Integration of optical, SAR and DEM data for automated detection of debris-covered glaciers over the western Nyainqentanglha using a random forest classifier

Abstract

The capability of optical images to detect clean-ice glaciers has been well-demonstrated. Debris-covered glaciers, are different from clean-ice glaciers and are important for research of glacier mass balance. However, the main challenges to detect debris-covered glaciers in alpine regions faced by many researchers are the spectral similarity between debris-covered glaciers and the rocks and soils on both sides, as well as shadows cast from mountains, clouds and seasonal snow in satellite images.
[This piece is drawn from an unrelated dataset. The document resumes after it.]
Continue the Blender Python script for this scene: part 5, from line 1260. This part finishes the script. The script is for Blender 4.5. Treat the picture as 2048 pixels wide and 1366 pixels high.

This study aimed to develop an automatic algorithm (using a Random Forest classifier model) implemented in the western Nyainqentanglha to map debris-covered glaciers based on multi-source datasets such as Sentinel-1 Synthetic Aperture Radar data, Sentinel-2 Multispectral Instrument data, Landsat-8 Thermal Infrared Sensor and Digital Elevation Models. All data was split into training (70%) and testing datasets (30%). The main strength of this study is that our method overcomes most of the above-mentioned challenges and the great accuracy (Kappa coefficient: 0.96, overall accuracy: 97.21%) of the Random Forest classifier model represents a comprehensive success in identifying debris-covered glaciers, illustrating that if this method can be executed efficiently, it will bring benefits for glacier inventory management. Additionally, an analysis of the spatial characteristic of the mountain glaciers showed that the glacier area, elevation and slope of the Nyainqentanglha Mountains were closely related. Moreover, most glacier movement occurred in glaciers with an area of less than 1 km2 and greater than 10 km2, which had mean velocities of 0.141 m/day and 0.168 m/day, respectively, and glacier movement explained the uncertainty of glacier facies mapping.